Apple próbowało wykupić Shazam – aplikację służącą do rozpoznawania piosenek „ze słuchu” – od wielu miesięcy. Po potężnym opóźnieniu wywołanym antymonopolowym śledztwem Unii Europejskiej firma z Cupertino właśnie sfinalizowała transakcję.

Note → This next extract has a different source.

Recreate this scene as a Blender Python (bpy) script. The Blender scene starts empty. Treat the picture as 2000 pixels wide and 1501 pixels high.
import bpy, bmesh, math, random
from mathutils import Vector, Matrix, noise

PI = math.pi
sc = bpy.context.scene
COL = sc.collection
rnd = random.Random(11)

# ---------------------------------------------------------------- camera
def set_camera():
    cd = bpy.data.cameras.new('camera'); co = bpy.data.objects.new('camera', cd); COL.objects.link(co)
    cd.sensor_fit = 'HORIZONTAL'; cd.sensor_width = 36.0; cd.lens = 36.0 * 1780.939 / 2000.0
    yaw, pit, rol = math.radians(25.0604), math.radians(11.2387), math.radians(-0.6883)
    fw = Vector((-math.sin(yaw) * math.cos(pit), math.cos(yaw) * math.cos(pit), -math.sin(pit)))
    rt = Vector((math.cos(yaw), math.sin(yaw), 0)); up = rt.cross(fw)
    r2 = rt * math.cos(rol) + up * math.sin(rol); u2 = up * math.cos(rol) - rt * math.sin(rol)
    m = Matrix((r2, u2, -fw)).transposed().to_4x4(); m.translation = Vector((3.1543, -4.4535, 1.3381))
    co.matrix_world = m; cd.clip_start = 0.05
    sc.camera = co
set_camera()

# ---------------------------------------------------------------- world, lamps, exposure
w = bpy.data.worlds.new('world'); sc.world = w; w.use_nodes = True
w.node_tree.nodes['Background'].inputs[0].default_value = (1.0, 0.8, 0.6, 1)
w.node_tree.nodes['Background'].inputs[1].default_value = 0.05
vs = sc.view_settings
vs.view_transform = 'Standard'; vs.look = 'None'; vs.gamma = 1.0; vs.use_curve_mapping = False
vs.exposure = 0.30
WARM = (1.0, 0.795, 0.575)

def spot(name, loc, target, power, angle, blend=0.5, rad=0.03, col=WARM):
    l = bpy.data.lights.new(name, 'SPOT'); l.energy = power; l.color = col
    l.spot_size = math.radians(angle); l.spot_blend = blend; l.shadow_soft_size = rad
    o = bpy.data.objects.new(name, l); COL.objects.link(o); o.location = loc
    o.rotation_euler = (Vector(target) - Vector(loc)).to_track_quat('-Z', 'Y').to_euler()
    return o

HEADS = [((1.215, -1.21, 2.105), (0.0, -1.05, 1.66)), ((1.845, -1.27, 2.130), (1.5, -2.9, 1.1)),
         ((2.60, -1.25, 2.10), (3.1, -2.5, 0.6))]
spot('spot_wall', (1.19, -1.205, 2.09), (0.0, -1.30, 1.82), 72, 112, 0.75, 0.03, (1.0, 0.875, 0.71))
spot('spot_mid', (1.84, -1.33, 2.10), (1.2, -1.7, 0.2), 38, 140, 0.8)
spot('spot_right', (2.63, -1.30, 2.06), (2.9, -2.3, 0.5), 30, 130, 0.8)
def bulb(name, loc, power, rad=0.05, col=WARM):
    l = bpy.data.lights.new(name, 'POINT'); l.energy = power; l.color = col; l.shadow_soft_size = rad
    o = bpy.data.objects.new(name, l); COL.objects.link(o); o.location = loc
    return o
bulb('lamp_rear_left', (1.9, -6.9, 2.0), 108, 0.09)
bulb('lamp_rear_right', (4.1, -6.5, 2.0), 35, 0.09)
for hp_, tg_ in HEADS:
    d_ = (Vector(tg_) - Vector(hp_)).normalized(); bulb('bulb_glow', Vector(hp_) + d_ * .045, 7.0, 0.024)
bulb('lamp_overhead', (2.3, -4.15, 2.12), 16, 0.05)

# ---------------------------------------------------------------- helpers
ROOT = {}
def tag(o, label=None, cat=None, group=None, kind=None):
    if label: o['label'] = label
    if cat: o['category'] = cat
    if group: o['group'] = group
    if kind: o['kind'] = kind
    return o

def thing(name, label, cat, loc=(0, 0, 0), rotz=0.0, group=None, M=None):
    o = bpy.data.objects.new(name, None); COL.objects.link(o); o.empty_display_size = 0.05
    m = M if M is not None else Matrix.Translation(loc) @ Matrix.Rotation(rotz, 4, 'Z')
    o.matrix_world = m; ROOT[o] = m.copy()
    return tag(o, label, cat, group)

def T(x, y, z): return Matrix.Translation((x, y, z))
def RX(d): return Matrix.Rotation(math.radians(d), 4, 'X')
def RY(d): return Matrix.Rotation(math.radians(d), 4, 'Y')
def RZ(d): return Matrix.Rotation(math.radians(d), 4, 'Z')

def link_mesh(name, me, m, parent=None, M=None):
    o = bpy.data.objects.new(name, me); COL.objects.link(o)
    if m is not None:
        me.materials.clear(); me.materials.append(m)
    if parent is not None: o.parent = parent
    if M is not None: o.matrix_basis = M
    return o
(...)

Plany Apple w zakresie przejęcia Shazam sięgają grudnia zeszłego roku. Decyzja o zakupie aplikacji wywołała jednak burzę wśród użytkowników, a sprawie postanowiła się przyjrzeć Komisja Europejska. Organy unijne przeprowadziły śledztwo, którego celem było wykazanie, że przejęcie aplikacji nie zagrozi głównym konkurentom Apple Music, w tym Spotify czy Deezerowi, i nie spowoduje zamknięcia jej wersji z Androidem. W końcu na początku września Unia Europejska oficjalnie uznała, że zakup Shazam przez Apple nie będzie tak drastyczny dla konkurencji, jak mogłoby się to wydawać, i zezwoliła na sfinalizowanie transakcji.
Nie wiadomo, ile dokładnie kosztowało przejęcie Shazam. Pierwszą decyzją nowego właściciela było całkowite usunięcie reklam z aplikacji. Zmiana ta dotyczy zarówno wersji na iOS jak i na Androida. Ta ostatnia pozostanie aktywna – Apple Music dostępny jest także w konkurencyjnym systemie operacyjnym, dlatego pozostawienie androidowej wersji przy życiu po prostu opłaca się firmie z Cupertino. Osoby korzystające z urządzeń Apple mogą natomiast spodziewać się integracji znanego z Shazam algorytmu rozpoznawania piosenek z Siri, dzięki czemu wirtualna asystentka będzie mogła sprawdzić, jaka muzyka aktualnie leci w tle i podsunąć użytkownikowi link do niej w Apple Music.